Texto forte e poético que
questiona a nossa relação com o mundo virtual nas facetas profundo/superficial,
foco/dispersão, real/fantasia, e por que não nos referirmos também à díade
viver autêntico/viver inautêntico?! (reflexões de uma heideggeriana, rs!). Escrito
pela atriz Denise Fraga e publicado no Caderno Equilíbrio do jornal Folha de S.
Paulo, dia 05/02/2013.
Mergulhar é preciso
Uma coisa pra se fazer na
vida antes de morrer: conhecer o fundo do mar.
Estive uma vez em
Fernando de Noronha e foi uma experiência transformadora.
Entendi
completamente o sentido da palavra mergulhar.
Não sei se pelo estado de
alerta que você fica à espera das surpresas submarinas, pela incrível sensação
de flutuar no abismo ou simplesmente pelo único som que lhe resta ser o
esquecido compasso da sua respiração, você acaba entrando num estado de
concentração único e inesquecível. Um verdadeiro mergulho.
Pouco tempo depois dessa
experiência, li no jornal sobre o casal que sobreviveu ao tsunami por estar
justamente mergulhando. Pensar que tudo aquilo lhes passou por cima e eles
continuaram a ouvir o som de suas respirações. Se estivessem navegando, teriam
sido trucidados. Estar mergulhando, o que parecia mais perigoso, os salvou.
Gosto desta história.
Acho bonita e irônica. Salvar-se no profundo. Salvar-se por mergulhar. Além de
inacreditáveis tartarugas gigantes, o mar também nos oferece muitas metáforas.
Fernando Pessoa e Dorival Caymmi se fartaram nelas. Navegar é preciso, viver
não é preciso.
Passando de novo os olhos
pelos versos do poeta, não consigo deixar de pensar em outro mar. Quanto de nós
tenho deixado de viver pra navegar? Nosso mundo virtual também vive se
utilizando de imagens marinhas, mas o que diria um pescador de Caymmi se
soubesse que navegamos na rede?
Já acho curioso falarmos
navegar. A janela azul aberta ao mundo virtual parecia coisa de ficção
científica, uma tela que nos tragaria da cadeira para um mergulho em outros
mundos. Mergulhar pareceria ser o verbo perfeito e até justificaria o efeito de
ausência surda e muda que baixa sobre nós, seres de faces azuis, capturados.
Mas o verbo virtual é
navegar. Pensando bem, é justo. É algo que anda na superfície. Você quer um
site e lhe são oferecidos outros tantos. Janelas que abrem para janelas. A cada
clique, outra centena de possibilidades.
Tudo se espalha numa
ramificação eterna e quando você resolve mergulhar é inevitável a sensação de
perda do que poderia estar escondido no imenso mar oferecido à sua navegação.

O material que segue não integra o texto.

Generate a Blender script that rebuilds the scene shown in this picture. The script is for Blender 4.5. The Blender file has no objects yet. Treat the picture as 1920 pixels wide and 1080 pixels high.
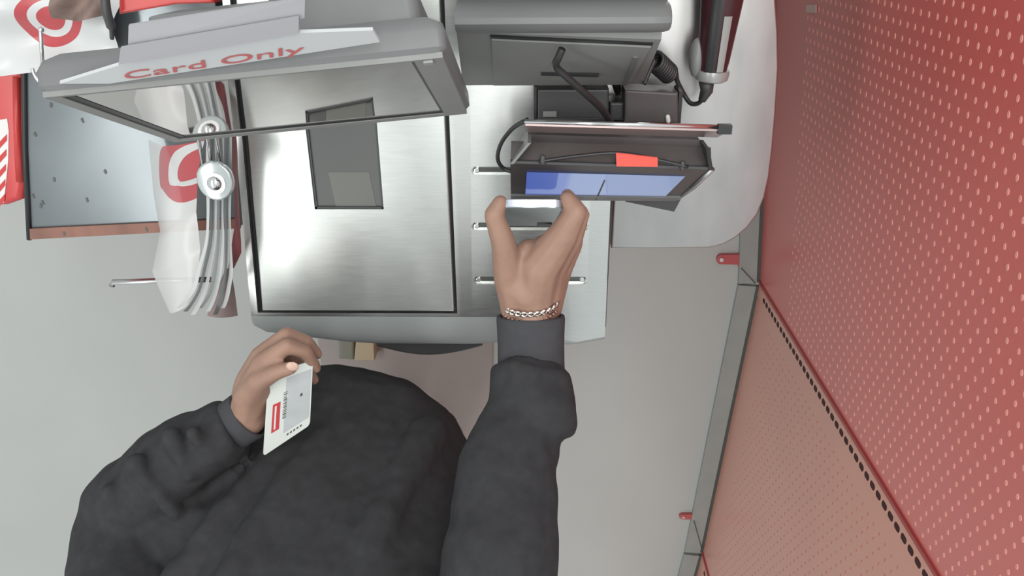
import bpy, bmesh, math, random
from mathutils import Vector, Matrix, Euler
random.seed(7)
C = bpy.context.scene.collection
sc = bpy.context.scene

# ------------------------------------------------------------------ camera, world, lights, exposure
FPX, HC = 1528.0, 2.05                      # focal length in pixels of the 1920 frame, camera height
CROT = Euler((-0.432, 0.026, -0.009), 'XYZ')
cam = bpy.data.cameras.new('camera'); camo = bpy.data.objects.new('camera', cam); C.objects.link(camo)
camo.location = (0, 0, HC); camo.rotation_euler = CROT
cam.sensor_fit = 'HORIZONTAL'; cam.sensor_width = 36; cam.lens = 36*FPX/1920; cam.clip_start = .02; cam.clip_end = 60
sc.camera = camo
vs = sc.view_settings; vs.view_transform = 'Standard'; vs.look = 'None'; vs.exposure = 0.04; vs.gamma = 1; vs.use_curve_mapping = False
w = bpy.data.worlds.new('store_light'); sc.world = w; w.use_nodes = True
w.node_tree.nodes['Background'].inputs[0].default_value = (.80, .84, .84, 1)
w.node_tree.nodes['Background'].inputs[1].default_value = .90
def area(name, loc, sx, sy, power, col=(1, .99, .96), rot=(0, 0, 0)):
    l = bpy.data.lights.new(name, 'AREA'); l.shape = 'RECTANGLE'; l.size = sx; l.size_y = sy; l.energy = power; l.color = col
    o = bpy.data.objects.new(name, l); C.objects.link(o); o.location = loc; o.rotation_euler = rot; return o
area('ceiling_lamp', (-1.9, -.6, 3.9), .35, 4.0, 48)      # rows of fluorescent ceiling lamps of the store
area('ceiling_lamp', (.15, 1.2, 3.9), .35, 4.0, 40)
area('ceiling_lamp', (.9, 2.2, 3.9), .35, 4.0, 46)

CM = CROT.to_matrix()
def ray(x, y): return CM @ Vector(((x-960)/FPX, -(y-540)/FPX, -1))
def P(x, y, z):                             # point of height z that is seen at photo pixel x, y
    d = ray(x, y); t = (z-HC)/d.z; return Vector((d.x*t, d.y*t, z))

# ------------------------------------------------------------------ materials
def mat(name, col, rough=.5, metal=0., noise=0., nscale=20., bump=0., bscale=200., stretch=(1, 1, 1), spec=.5, emit=None, es=0., alpha=1., trans=0., coat=0., nrough=0., crough=.05):
    m = bpy.data.materials.new(name); m.use_nodes = True
    nt = m.node_tree; b = nt.nodes['Principled BSDF']
    b.inputs['Base Color'].default_value = (*col, 1); b.inputs['Roughness'].default_value = rough; b.inputs['Metallic'].default_value = metal
    b.inputs['Specular IOR Level'].default_value = spec; b.inputs['Alpha'].default_value = alpha; b.inputs['Transmission Weight'].default_value = trans
    b.inputs['Coat Weight'].default_value = coat; b.inputs['Coat Roughness'].default_value = crough
    if emit: b.inputs['Emission Color'].default_value = (*emit, 1); b.inputs['Emission Strength'].default_value = es
    tc = nt.nodes.new('ShaderNodeTexCoord'); mp = nt.nodes.new('ShaderNodeMapping'); mp.inputs['Scale'].default_value = stretch
    nt.links.new(tc.outputs['Object'], mp.inputs['Vector'])
    if noise or nrough:
        n = nt.nodes.new('ShaderNodeTexNoise'); n.inputs['Scale'].default_value = nscale; n.inputs['Detail'].default_value = 5
        nt.links.new(mp.outputs[0], n.inputs['Vector'])
        if noise:
            r = nt.nodes.new('ShaderNodeValToRGB'); e = r.color_ramp.elements
            e[0].position = .3; e[1].position = .7
            e[0].color = (*[c*(1-noise) for c in col], 1); e[1].color = (*[min(1, c*(1+noise)) for c in col], 1)
            nt.links.new(n.outputs['Fac'], r.inputs[0]); nt.links.new(r.outputs[0], b.inputs['Base Color'])
        if nrough:
            mr = nt.nodes.new('ShaderNodeMapRange'); mr.inputs['To Min'].default_value = max(0, rough-nrough); mr.inputs['To Max'].default_value = rough+nrough
            nt.links.new(n.outputs['Fac'], mr.inputs[0]); nt.links.new(mr.outputs[0], b.inputs['Roughness'])
    if bump:
        n2 = nt.nodes.new('ShaderNodeTexNoise'); n2.inputs['Scale'].default_value = bscale; n2.inputs['Detail'].default_value = 4
        nt.links.new(mp.outputs[0], n2.inputs['Vector'])
        bp = nt.nodes.new('ShaderNodeBump'); bp.inputs['Strength'].default_value = bump; bp.inputs['Distance'].default_value = .002
        nt.links.new(n2.outputs['Fac'], bp.inputs['Height']); nt.links.new(bp.outputs[0], b.inputs['Normal'])
    return m
M = dict(
    floor=mat('floor_vinyl', (.415, .43, .415), .22, noise=.03, nscale=3, spec=.5, bump=.02, bscale=8),
    steel=mat('brushed_steel', (.66, .68, .665), .30, 1., noise=.04, nscale=40, stretch=(1, 25, 1), nrough=.06),
    steel2=mat('counter_steel', (.48, .48, .475), .38, 1., noise=.08, nscale=9, stretch=(2.5, 1, 1), nrough=.08),
    platter=mat('platter_steel', (.66, .69, .67), .36, .8, noise=.04, nscale=30, stretch=(1, 14, 1), nrough=.05),
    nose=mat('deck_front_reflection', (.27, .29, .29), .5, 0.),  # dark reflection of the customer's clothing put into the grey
    black=mat('black_rubber', (.012, .013, .013), .6),
    groove=mat('slot_steel', (.10, .105, .10), .4, .6),
    window=mat('scanner_glass', (.11, .115, .11), .12, 0, coat=1),
    glint=mat('scanner_glass_glint', (.16, .165, .15), .3),  # inner reflection of the scanner glass, painted as a lighter patch
    grey=mat('grey_plastic', (.165, .170, .172), .42, noise=.03, bump=.04, bscale=900),
    bezel=mat('bezel_plastic', (.235, .24, .235), .45, noise=.03),
    dark=mat('dark_plastic', (.055, .055, .058), .4, noise=.06),
    darker=mat('darker_plastic', (.022, .022, .024), .35),
    brownd=mat('brown_black_plastic', (.075, .066, .064), .38, noise=.06),
    screen=mat('monitor_glass', (.74, .71, .70), .035, 1.),
    paper=mat('white_paper', (.37, .37, .39), .6, noise=.015, nscale=6),
    paper2=mat('white_card', (.52, .54, .55), .45),
    redink=mat('red_ink', (.46, .12, .12), .5),
    chrome=mat('chrome', (.75, .76, .76), .14, 1.),
    shield=mat('red_reflection_metal', (.52, .40, .39), .3, .8),  # reflection of the red wall put into the metal colour
    rim=mat('dull_chrome', (.5, .5, .5), .3, 1.),
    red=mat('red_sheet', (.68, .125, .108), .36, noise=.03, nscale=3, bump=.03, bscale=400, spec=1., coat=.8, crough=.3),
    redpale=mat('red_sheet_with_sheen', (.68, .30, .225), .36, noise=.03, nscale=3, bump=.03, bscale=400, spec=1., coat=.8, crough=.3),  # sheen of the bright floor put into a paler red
    redtrim=mat('red_trim', (.36, .05, .048), .35),
    pale=mat('hole_light', (.86, .36, .30), .5),  # light coming through the holes, painted as pale dots
    pale_label=mat('pale_label', (.70, .50, .44), .5),
    dhole=mat('dark_hole', (.54, .21, .155), .6),
    seamhole=mat('slot_black_red', (.045, .008, .008), .7),
    rail=mat('grey_rail', (.28, .295, .28), .5, noise=.04),
    gapedge=mat('gap_shade_and_edge_grey', (.07, .075, .07), .5),  # shadowed gap behind the rail as a dark colour; also the counter edge
    redplastic=mat('red_plastic', (.52, .045, .04), .3, noise=.05),
    footred=mat('red_foot', (.42, .09, .09), .4),
    plate=mat('platform_steel', (.23, .255, .268), .32, .85, noise=.06, nscale=5, nrough=.08),
    spot=mat('dark_spot', (.10, .10, .10), .6),
    brownred=mat('brown_red_strip', (.24, .11, .08), .5, noise=.35, nscale=16, stretch=(1, .2, 1)),
    skin=mat('skin', (.315, .190, .142), .5, noise=.10, nscale=28, bump=.10, bscale=500, spec=.35),
    nail=mat('nail', (.56, .37, .30), .3),
    cloth=mat('dark_sweatshirt', (.042, .042, .045), .95, noise=.12, nscale=60, bump=.25, bscale=700, spec=.15),
    cuff=mat('dark_rib', (.062, .062, .068), .9, noise=.06, nscale=60, bump=.3, bscale=900, spec=.15),
    trousers=mat('black_trousers', (.018, .018, .020), .9, spec=.15),
    hair=mat('dark_hair', (.02, .015, .012), .5),
    shoe=mat('white_shoe', (.5, .5, .5), .6),
    bracelet=mat('silver_chain', (.72, .66, .62), .2, 1.),
    bracelet2=mat('beaded_band', (.30, .17, .14), .4, .6),
    phone=mat('phone_glass', (.30, .36, .38), .12, .2, coat=1),
    phonerim=mat('phone_rim', (.55, .58, .66), .2, .9),
    cardw=mat('card_face', (.60, .63, .60), .35),
    cardg=mat('card_grey', (.42, .44, .45), .4, noise=.06, nscale=40),
    cardred=mat('card_red', (.48, .04, .05), .4),
    cardbar=mat('card_dark', (.06, .07, .065), .4),
    sticker=mat('red_sticker', (.80, .10, .075), .5),
    mat=mat('mat_pink_grey', (.34, .30, .285), .8, noise=.08, nscale=4, bump=.1, bscale=120),
    beige=mat('beige_card', (.45, .36, .24), .6),
    olive=mat('olive_grey', (.20, .20, .16), .6),
    disc=mat('clear_grey_disc', (.55, .60, .60), .15, .6),
    bagred=mat('dark_red_bag', (.25, .075, .085), .4, noise=.15, nscale=20),
    bagpink=mat('pink_grey_bag', (.30, .22, .21), .45, noise=.15, nscale=18),
    basket=mat('red_bag_film', (.55, .05, .05), .3, noise=.06, nscale=9),
    white=mat('white_print', (.72, .71, .70), .45),
    brown=mat('brown_paper', (.20, .14, .12), .7, noise=.3, nscale=30),
    cord=mat('black_cord', (.03, .03, .032), .4),
    maroon=mat('maroon_black', (.055, .018, .022), .25),
    silver=mat('silver_plastic', (.36, .37, .36), .3, .3),
)
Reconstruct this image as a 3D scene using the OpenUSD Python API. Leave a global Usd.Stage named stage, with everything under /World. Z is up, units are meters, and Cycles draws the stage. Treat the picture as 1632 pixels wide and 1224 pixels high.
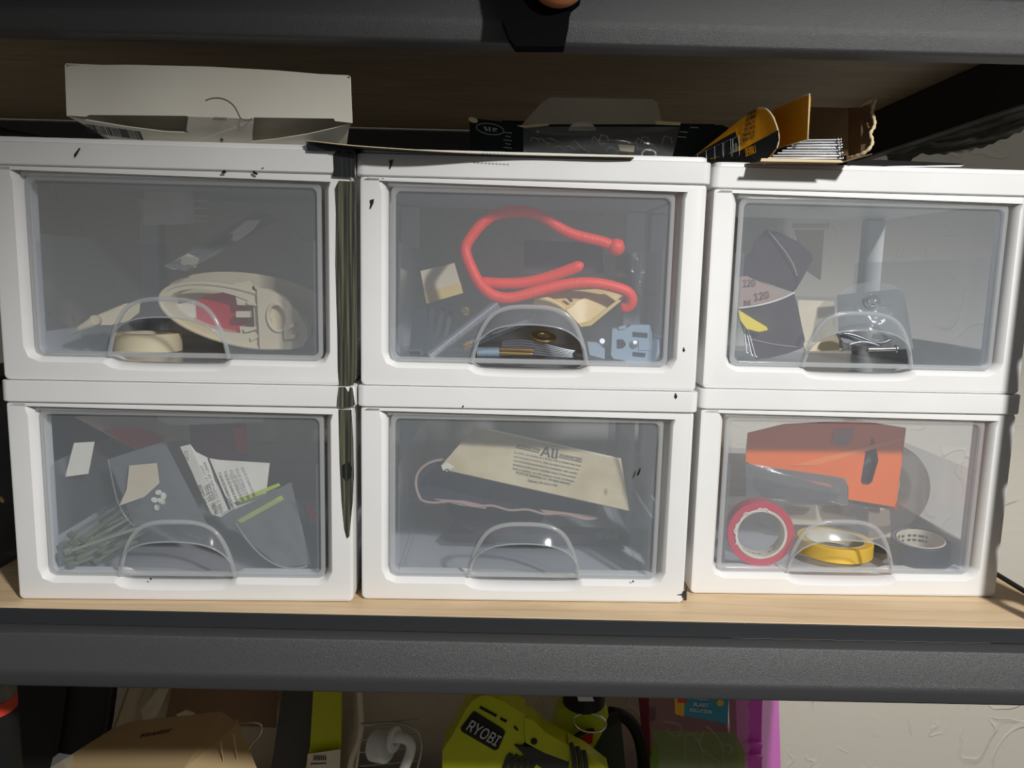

Sinto que a rede nos força naturalmente à superfície em suas imensas
possibilidades.
Volto ao casal
mergulhador e penso nos meus mergulhos literários de três horas sem sentir o
tempo, na sala escura do cinema, nas peças de teatro e em quantas coisas que nos
salvam por serem estados de mergulho pleno. Mergulhar é preciso.